-- START OF RECORDS SHOWN --
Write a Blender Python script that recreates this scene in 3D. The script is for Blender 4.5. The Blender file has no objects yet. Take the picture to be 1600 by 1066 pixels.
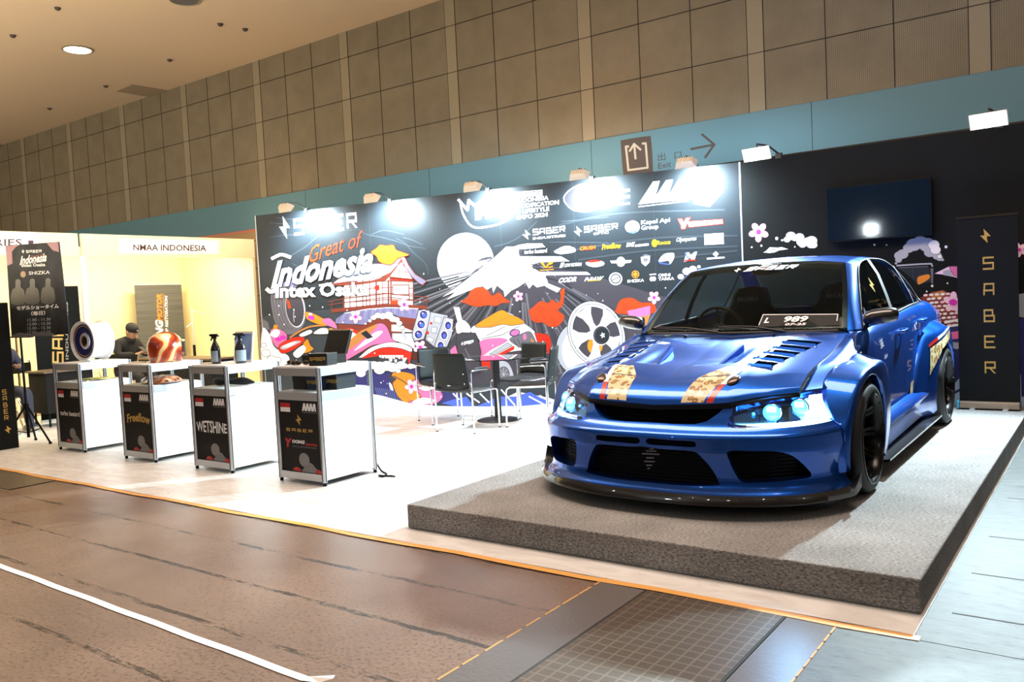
import bpy, bmesh, math, random
from mathutils import Vector, Matrix, noise
PI=math.pi
random.seed(7)
SC=bpy.context.scene
COL=SC.collection
# ---------------------------------------------------------------- camera constants
HCAM=1.37; FPX=1300.0
_a,_p,_r=math.radians(36.2),math.radians(2.99),math.radians(2.78)
_f=Vector((-math.sin(_a)*math.cos(_p),math.cos(_a)*math.cos(_p),-math.sin(_p)))
_rt=Vector((math.cos(_a),math.sin(_a),0)); _up=_rt.cross(_f)
R2=_rt*math.cos(_r)-_up*math.sin(_r); U2=_up*math.cos(_r)+_rt*math.sin(_r)
EYE=Vector((0,0,HCAM))
def ray(u,v): return R2*((u-800)/FPX)+U2*(-(v-533)/FPX)+_f
def atY(u,v,y): d=ray(u,v); return EYE+d*(y/d.y)
def atX(u,v,x): d=ray(u,v); return EYE+d*(x/d.x)
def atZ(u,v,z): d=ray(u,v); return EYE+d*((z-HCAM)/d.z)
# ---------------------------------------------------------------- materials
_M={}
def mat(name,col=(.5,.5,.5),rough=.5,metal=0.,emit=None,es=1.,coat=0.,trans=0.,alpha=1.,ior=1.45,bump=None,spec=.5,sheen=0.):
    if name in _M: return _M[name]
    m=bpy.data.materials.new(name); m.use_nodes=True
    b=m.node_tree.nodes['Principled BSDF']
    b.inputs['Base Color'].default_value=(*col,1); b.inputs['Roughness'].default_value=rough
    b.inputs['Metallic'].default_value=metal; b.inputs['Coat Weight'].default_value=coat
    b.inputs['Coat Roughness'].default_value=.03
    b.inputs['Transmission Weight'].default_value=trans; b.inputs['IOR'].default_value=ior
    b.inputs['Alpha'].default_value=alpha; b.inputs['Specular IOR Level'].default_value=spec
    b.inputs['Sheen Weight'].default_value=sheen
    if emit: b.inputs['Emission Color'].default_value=(*emit,1); b.inputs['Emission Strength'].default_value=es
    nt=m.node_tree
    if bump or bump is None:
        # slight procedural variation of roughness / colour keeps every surface node based
        tc=nt.nodes.new('ShaderNodeTexCoord'); n=nt.nodes.new('ShaderNodeTexNoise')
        n.inputs['Scale'].default_value=(bump or (40,0))[0]; nt.links.new(tc.outputs['Object'],n.inputs['Vector'])
        if bump:
            bp=nt.nodes.new('ShaderNodeBump'); bp.inputs['Strength'].default_value=bump[1]; bp.inputs['Distance'].default_value=.01
            nt.links.new(n.outputs['Fac'],bp.inputs['Height']); nt.links.new(bp.outputs['Normal'],b.inputs['Normal'])
        else:
            mr=nt.nodes.new('ShaderNodeMapRange'); mr.inputs['To Min'].default_value=max(0,rough-.03); mr.inputs['To Max'].default_value=min(1,rough+.03)
            nt.links.new(n.outputs['Fac'],mr.inputs['Value']); nt.links.new(mr.outputs['Result'],b.inputs['Roughness'])
    _M[name]=m; return m
def nodes(name):
    m=bpy.data.materials.new(name); m.use_nodes=True; _M[name]=m
    nt=m.node_tree; b=nt.nodes['Principled BSDF']
    def N(t,**k):
        n=nt.nodes.new('ShaderNode'+t)
        for a,v in k.items():
            if a in ('operation','blend_type','wave_type','bands_direction','feature','data_type','vector_type','distance','noise_dimensions'): setattr(n,a,v)
            elif a[0]=='i' and a[1:].isdigit(): n.inputs[int(a[1:])].default_value=v
            else: n.inputs[a.replace('_',' ')].default_value=v
        return n
    def L(a,b_): nt.links.new(a,b_)
    return m,b,N,L
def ramp(N,stops,interp='LINEAR'):
    r=N('ValToRGB'); e=r.color_ramp; e.interpolation=interp
    while len(e.elements)<len(stops): e.elements.new(.5)
    for el,(p,c) in zip(e.elements,stops): el.position=p; el.color=(*c,1)
    return r
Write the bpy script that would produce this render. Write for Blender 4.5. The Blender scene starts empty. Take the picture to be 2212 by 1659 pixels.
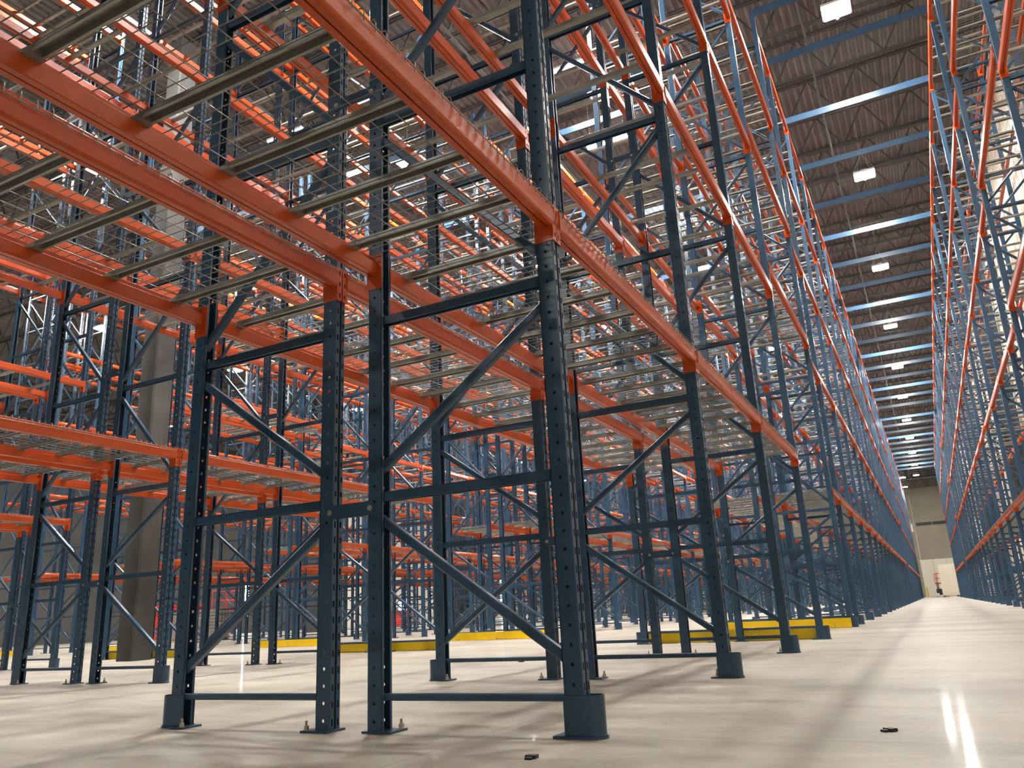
import bpy, math, random
import numpy as np
from mathutils import Matrix, Vector
random.seed(7)
scn = bpy.context.scene
COL = scn.collection
# ------------------------------------------------------------------ camera
F_PX = 1690.73
YAW, PITCH, ROLL = 0.46895, 0.28530, -0.05033
CAM = Vector((1.3922, -3.0726, 0.4846))
cy_, sy_, cp_, sp_ = math.cos(YAW), math.sin(YAW), math.cos(PITCH), math.sin(PITCH)
fwd = Vector((-sy_*cp_, cy_*cp_, sp_)); rgt = Vector((cy_, sy_, 0)); upv = rgt.cross(fwd)
r2 = math.cos(ROLL)*rgt + math.sin(ROLL)*upv
u2 = -math.sin(ROLL)*rgt + math.cos(ROLL)*upv
cam_d = bpy.data.cameras.new('camera'); cam = bpy.data.objects.new('camera', cam_d); COL.objects.link(cam)
cam_d.sensor_width = 36; cam_d.lens = 36*F_PX/2212; cam_d.clip_start = .02; cam_d.clip_end = 400
cam.matrix_world = Matrix(((r2.x, u2.x, -fwd.x, CAM.x), (r2.y, u2.y, -fwd.y, CAM.y), (r2.z, u2.z, -fwd.z, CAM.z), (0, 0, 0, 1)))
scn.camera = cam
def project(p):
    q = Vector(p) - CAM
    d = q.dot(fwd)
    if d < .05: return None
    return (1106 + F_PX*q.dot(r2)/d, 829.5 - F_PX*q.dot(u2)/d, d)
# ------------------------------------------------------------------ world and exposure
w = bpy.data.worlds.new('world'); scn.world = w; w.use_nodes = True
w.node_tree.nodes['Background'].inputs[0].default_value = (.6, .7, .8, 1)
w.node_tree.nodes['Background'].inputs[1].default_value = .3
vs = scn.view_settings
vs.view_transform = 'Standard'; vs.look = 'None'; vs.gamma = 1; vs.use_curve_mapping = False
vs.exposure = 1.35
LAMP_STRENGTH = 330.0
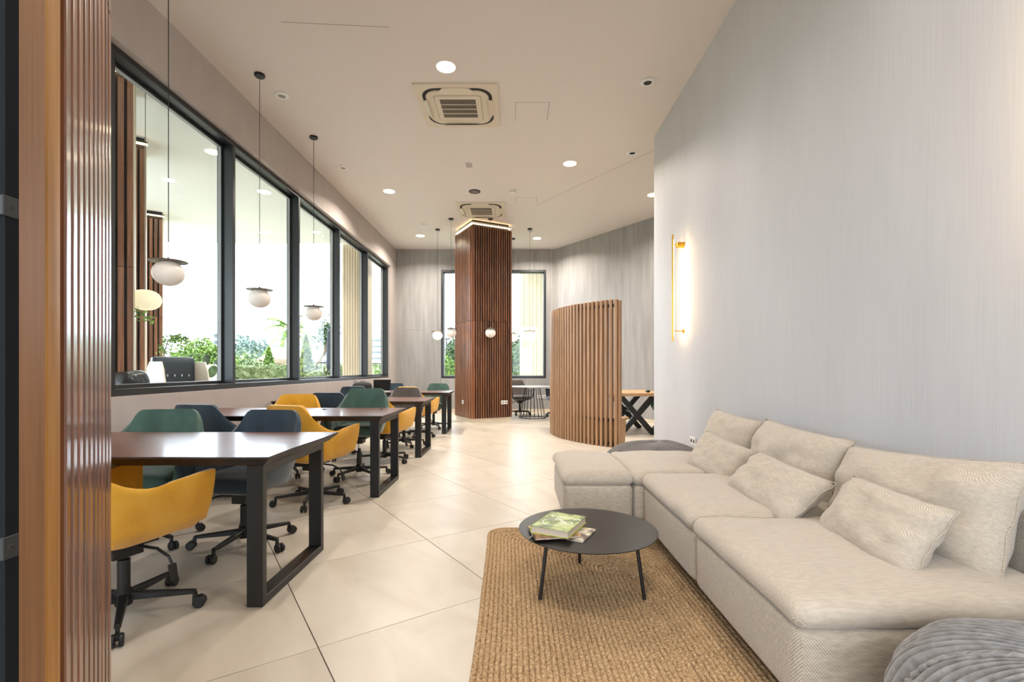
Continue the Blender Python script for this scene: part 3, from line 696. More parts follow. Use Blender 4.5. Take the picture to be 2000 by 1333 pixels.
-- END OF RECORDS SHOWN --
*EXERCISE*. Give the count of lines in the data shown above that contain "pixels", and nothing else.

*ANSWER*. 3